## EXERCISE BRIEF
Reproduce every entry exactly, without alteration.

## DATA PROVIDED
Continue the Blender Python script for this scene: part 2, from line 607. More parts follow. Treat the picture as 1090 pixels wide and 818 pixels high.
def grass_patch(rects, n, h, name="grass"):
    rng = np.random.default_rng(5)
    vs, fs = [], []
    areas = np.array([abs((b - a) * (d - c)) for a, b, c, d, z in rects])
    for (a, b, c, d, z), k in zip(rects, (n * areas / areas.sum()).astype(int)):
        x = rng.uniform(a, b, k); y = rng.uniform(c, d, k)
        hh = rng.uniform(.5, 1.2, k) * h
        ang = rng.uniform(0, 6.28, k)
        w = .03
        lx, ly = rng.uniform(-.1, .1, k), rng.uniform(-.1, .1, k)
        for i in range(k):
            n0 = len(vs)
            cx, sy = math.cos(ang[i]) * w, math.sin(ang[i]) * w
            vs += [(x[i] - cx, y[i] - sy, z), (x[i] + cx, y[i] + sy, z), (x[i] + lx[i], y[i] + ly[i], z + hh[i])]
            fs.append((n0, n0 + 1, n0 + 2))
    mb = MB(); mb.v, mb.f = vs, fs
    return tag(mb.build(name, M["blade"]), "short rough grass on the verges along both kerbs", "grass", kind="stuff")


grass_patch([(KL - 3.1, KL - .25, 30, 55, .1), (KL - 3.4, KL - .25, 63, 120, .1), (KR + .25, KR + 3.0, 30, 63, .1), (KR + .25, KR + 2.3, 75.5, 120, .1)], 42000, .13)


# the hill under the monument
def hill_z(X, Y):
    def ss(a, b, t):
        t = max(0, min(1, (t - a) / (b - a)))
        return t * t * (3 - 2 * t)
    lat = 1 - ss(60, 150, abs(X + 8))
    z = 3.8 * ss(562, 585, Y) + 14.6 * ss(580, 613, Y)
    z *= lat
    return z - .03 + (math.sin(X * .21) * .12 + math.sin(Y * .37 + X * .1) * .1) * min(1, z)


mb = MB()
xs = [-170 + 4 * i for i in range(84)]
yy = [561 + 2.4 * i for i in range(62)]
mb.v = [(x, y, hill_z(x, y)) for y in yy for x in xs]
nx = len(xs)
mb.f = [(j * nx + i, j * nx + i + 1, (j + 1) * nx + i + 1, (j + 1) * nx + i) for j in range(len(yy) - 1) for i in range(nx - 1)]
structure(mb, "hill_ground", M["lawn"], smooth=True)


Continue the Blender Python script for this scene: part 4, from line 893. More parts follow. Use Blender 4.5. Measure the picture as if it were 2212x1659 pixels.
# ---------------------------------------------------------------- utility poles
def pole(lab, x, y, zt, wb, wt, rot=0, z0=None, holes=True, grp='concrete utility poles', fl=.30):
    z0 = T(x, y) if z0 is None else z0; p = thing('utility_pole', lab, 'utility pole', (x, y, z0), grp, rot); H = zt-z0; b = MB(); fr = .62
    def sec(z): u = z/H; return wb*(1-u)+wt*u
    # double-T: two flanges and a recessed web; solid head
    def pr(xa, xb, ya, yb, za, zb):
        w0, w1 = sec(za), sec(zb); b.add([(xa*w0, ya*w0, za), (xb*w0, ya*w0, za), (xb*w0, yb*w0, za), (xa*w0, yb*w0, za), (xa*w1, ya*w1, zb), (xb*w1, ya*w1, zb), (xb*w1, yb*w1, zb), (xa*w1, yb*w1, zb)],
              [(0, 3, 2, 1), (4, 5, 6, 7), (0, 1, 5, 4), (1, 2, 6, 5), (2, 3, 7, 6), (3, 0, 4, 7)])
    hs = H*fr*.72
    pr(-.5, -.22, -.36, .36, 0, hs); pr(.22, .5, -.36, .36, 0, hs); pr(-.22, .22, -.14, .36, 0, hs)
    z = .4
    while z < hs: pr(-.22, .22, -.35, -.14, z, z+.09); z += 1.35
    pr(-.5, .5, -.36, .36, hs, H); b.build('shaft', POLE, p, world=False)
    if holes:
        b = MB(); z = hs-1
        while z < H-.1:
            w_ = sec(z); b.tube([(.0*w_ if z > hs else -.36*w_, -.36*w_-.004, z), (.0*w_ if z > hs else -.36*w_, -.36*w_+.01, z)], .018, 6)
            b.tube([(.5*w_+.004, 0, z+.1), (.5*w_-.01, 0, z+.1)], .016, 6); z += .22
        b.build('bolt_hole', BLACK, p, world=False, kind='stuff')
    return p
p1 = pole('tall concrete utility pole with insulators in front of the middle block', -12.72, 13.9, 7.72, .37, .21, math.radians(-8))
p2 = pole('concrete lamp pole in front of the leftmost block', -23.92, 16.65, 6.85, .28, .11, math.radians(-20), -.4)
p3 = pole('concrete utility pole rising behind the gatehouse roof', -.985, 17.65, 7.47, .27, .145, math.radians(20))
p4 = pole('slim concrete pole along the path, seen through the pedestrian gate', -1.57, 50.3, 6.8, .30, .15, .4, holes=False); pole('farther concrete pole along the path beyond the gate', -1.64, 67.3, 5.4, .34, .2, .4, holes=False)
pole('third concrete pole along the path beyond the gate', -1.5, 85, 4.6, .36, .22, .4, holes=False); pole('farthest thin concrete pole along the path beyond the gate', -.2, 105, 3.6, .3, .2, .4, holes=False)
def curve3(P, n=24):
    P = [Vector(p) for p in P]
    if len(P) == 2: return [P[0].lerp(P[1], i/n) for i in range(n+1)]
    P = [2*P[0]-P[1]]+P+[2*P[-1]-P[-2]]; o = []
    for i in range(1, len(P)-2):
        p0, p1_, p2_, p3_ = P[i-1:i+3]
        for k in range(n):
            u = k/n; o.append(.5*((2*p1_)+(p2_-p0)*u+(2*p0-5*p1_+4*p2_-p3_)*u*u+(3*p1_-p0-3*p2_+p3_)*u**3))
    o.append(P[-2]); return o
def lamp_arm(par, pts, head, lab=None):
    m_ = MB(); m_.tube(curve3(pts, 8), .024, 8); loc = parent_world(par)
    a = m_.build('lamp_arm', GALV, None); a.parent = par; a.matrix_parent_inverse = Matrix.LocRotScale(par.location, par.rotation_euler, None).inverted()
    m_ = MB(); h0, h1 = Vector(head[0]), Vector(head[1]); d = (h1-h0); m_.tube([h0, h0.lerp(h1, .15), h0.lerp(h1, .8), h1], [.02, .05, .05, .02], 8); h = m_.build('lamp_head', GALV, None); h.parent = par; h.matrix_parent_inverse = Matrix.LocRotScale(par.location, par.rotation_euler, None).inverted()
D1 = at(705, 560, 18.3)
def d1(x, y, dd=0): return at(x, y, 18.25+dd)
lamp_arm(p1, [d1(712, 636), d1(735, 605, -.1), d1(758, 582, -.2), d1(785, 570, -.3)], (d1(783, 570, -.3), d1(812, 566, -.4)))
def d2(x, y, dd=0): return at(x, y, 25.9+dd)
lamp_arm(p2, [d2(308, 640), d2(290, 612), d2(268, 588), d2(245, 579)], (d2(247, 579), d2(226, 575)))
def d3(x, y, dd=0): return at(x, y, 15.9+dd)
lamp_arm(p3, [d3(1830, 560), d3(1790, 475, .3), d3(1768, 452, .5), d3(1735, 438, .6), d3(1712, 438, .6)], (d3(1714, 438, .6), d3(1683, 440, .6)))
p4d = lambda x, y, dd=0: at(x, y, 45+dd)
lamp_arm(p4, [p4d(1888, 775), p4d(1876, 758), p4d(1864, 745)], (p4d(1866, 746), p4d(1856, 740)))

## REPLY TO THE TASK
Continue the Blender Python script for this scene: part 2, from line 607. More parts follow. Treat the picture as 1090 pixels wide and 818 pixels high.
def grass_patch(rects, n, h, name="grass"):
    rng = np.random.default_rng(5)
    vs, fs = [], []
    areas = np.array([abs((b - a) * (d - c)) for a, b, c, d, z in rects])
    for (a, b, c, d, z), k in zip(rects, (n * areas / areas.sum()).astype(int)):
        x = rng.uniform(a, b, k); y = rng.uniform(c, d, k)
        hh = rng.uniform(.5, 1.2, k) * h
        ang = rng.uniform(0, 6.28, k)
        w = .03
        lx, ly = rng.uniform(-.1, .1, k), rng.uniform(-.1, .1, k)
        for i in range(k):
            n0 = len(vs)
            cx, sy = math.cos(ang[i]) * w, math.sin(ang[i]) * w
            vs += [(x[i] - cx, y[i] - sy, z), (x[i] + cx, y[i] + sy, z), (x[i] + lx[i], y[i] + ly[i], z + hh[i])]
            fs.append((n0, n0 + 1, n0 + 2))
    mb = MB(); mb.v, mb.f = vs, fs
    return tag(mb.build(name, M["blade"]), "short rough grass on the verges along both kerbs", "grass", kind="stuff")


grass_patch([(KL - 3.1, KL - .25, 30, 55, .1), (KL - 3.4, KL - .25, 63, 120, .1), (KR + .25, KR + 3.0, 30, 63, .1), (KR + .25, KR + 2.3, 75.5, 120, .1)], 42000, .13)


# the hill under the monument
def hill_z(X, Y):
    def ss(a, b, t):
        t = max(0, min(1, (t - a) / (b - a)))
        return t * t * (3 - 2 * t)
    lat = 1 - ss(60, 150, abs(X + 8))
    z = 3.8 * ss(562, 585, Y) + 14.6 * ss(580, 613, Y)
    z *= lat
    return z - .03 + (math.sin(X * .21) * .12 + math.sin(Y * .37 + X * .1) * .1) * min(1, z)


mb = MB()
xs = [-170 + 4 * i for i in range(84)]
yy = [561 + 2.4 * i for i in range(62)]
mb.v = [(x, y, hill_z(x, y)) for y in yy for x in xs]
nx = len(xs)
mb.f = [(j * nx + i, j * nx + i + 1, (j + 1) * nx + i + 1, (j + 1) * nx + i) for j in range(len(yy) - 1) for i in range(nx - 1)]
structure(mb, "hill_ground", M["lawn"], smooth=True)


Continue the Blender Python script for this scene: part 4, from line 893. More parts follow. Use Blender 4.5. Measure the picture as if it were 2212x1659 pixels.
# ---------------------------------------------------------------- utility poles
def pole(lab, x, y, zt, wb, wt, rot=0, z0=None, holes=True, grp='concrete utility poles', fl=.30):
    z0 = T(x, y) if z0 is None else z0; p = thing('utility_pole', lab, 'utility pole', (x, y, z0), grp, rot); H = zt-z0; b = MB(); fr = .62
    def sec(z): u = z/H; return wb*(1-u)+wt*u
    # double-T: two flanges and a recessed web; solid head
    def pr(xa, xb, ya, yb, za, zb):
        w0, w1 = sec(za), sec(zb); b.add([(xa*w0, ya*w0, za), (xb*w0, ya*w0, za), (xb*w0, yb*w0, za), (xa*w0, yb*w0, za), (xa*w1, ya*w1, zb), (xb*w1, ya*w1, zb), (xb*w1, yb*w1, zb), (xa*w1, yb*w1, zb)],
              [(0, 3, 2, 1), (4, 5, 6, 7), (0, 1, 5, 4), (1, 2, 6, 5), (2, 3, 7, 6), (3, 0, 4, 7)])
    hs = H*fr*.72
    pr(-.5, -.22, -.36, .36, 0, hs); pr(.22, .5, -.36, .36, 0, hs); pr(-.22, .22, -.14, .36, 0, hs)
    z = .4
    while z < hs: pr(-.22, .22, -.35, -.14, z, z+.09); z += 1.35
    pr(-.5, .5, -.36, .36, hs, H); b.build('shaft', POLE, p, world=False)
    if holes:
        b = MB(); z = hs-1
        while z < H-.1:
            w_ = sec(z); b.tube([(.0*w_ if z > hs else -.36*w_, -.36*w_-.004, z), (.0*w_ if z > hs else -.36*w_, -.36*w_+.01, z)], .018, 6)
            b.tube([(.5*w_+.004, 0, z+.1), (.5*w_-.01, 0, z+.1)], .016, 6); z += .22
        b.build('bolt_hole', BLACK, p, world=False, kind='stuff')
    return p
p1 = pole('tall concrete utility pole with insulators in front of the middle block', -12.72, 13.9, 7.72, .37, .21, math.radians(-8))
p2 = pole('concrete lamp pole in front of the leftmost block', -23.92, 16.65, 6.85, .28, .11, math.radians(-20), -.4)
p3 = pole('concrete utility pole rising behind the gatehouse roof', -.985, 17.65, 7.47, .27, .145, math.radians(20))
p4 = pole('slim concrete pole along the path, seen through the pedestrian gate', -1.57, 50.3, 6.8, .30, .15, .4, holes=False); pole('farther concrete pole along the path beyond the gate', -1.64, 67.3, 5.4, .34, .2, .4, holes=False)
pole('third concrete pole along the path beyond the gate', -1.5, 85, 4.6, .36, .22, .4, holes=False); pole('farthest thin concrete pole along the path beyond the gate', -.2, 105, 3.6, .3, .2, .4, holes=False)
def curve3(P, n=24):
    P = [Vector(p) for p in P]
    if len(P) == 2: return [P[0].lerp(P[1], i/n) for i in range(n+1)]
    P = [2*P[0]-P[1]]+P+[2*P[-1]-P[-2]]; o = []
    for i in range(1, len(P)-2):
        p0, p1_, p2_, p3_ = P[i-1:i+3]
        for k in range(n):
            u = k/n; o.append(.5*((2*p1_)+(p2_-p0)*u+(2*p0-5*p1_+4*p2_-p3_)*u*u+(3*p1_-p0-3*p2_+p3_)*u**3))
    o.append(P[-2]); return o
def lamp_arm(par, pts, head, lab=None):
    m_ = MB(); m_.tube(curve3(pts, 8), .024, 8); loc = parent_world(par)
    a = m_.build('lamp_arm', GALV, None); a.parent = par; a.matrix_parent_inverse = Matrix.LocRotScale(par.location, par.rotation_euler, None).inverted()
    m_ = MB(); h0, h1 = Vector(head[0]), Vector(head[1]); d = (h1-h0); m_.tube([h0, h0.lerp(h1, .15), h0.lerp(h1, .8), h1], [.02, .05, .05, .02], 8); h = m_.build('lamp_head', GALV, None); h.parent = par; h.matrix_parent_inverse = Matrix.LocRotScale(par.location, par.rotation_euler, None).inverted()
D1 = at(705, 560, 18.3)
def d1(x, y, dd=0): return at(x, y, 18.25+dd)
lamp_arm(p1, [d1(712, 636), d1(735, 605, -.1), d1(758, 582, -.2), d1(785, 570, -.3)], (d1(783, 570, -.3), d1(812, 566, -.4)))
def d2(x, y, dd=0): return at(x, y, 25.9+dd)
lamp_arm(p2, [d2(308, 640), d2(290, 612), d2(268, 588), d2(245, 579)], (d2(247, 579), d2(226, 575)))
def d3(x, y, dd=0): return at(x, y, 15.9+dd)
lamp_arm(p3, [d3(1830, 560), d3(1790, 475, .3), d3(1768, 452, .5), d3(1735, 438, .6), d3(1712, 438, .6)], (d3(1714, 438, .6), d3(1683, 440, .6)))
p4d = lambda x, y, dd=0: at(x, y, 45+dd)
lamp_arm(p4, [p4d(1888, 775), p4d(1876, 758), p4d(1864, 745)], (p4d(1866, 746), p4d(1856, 740)))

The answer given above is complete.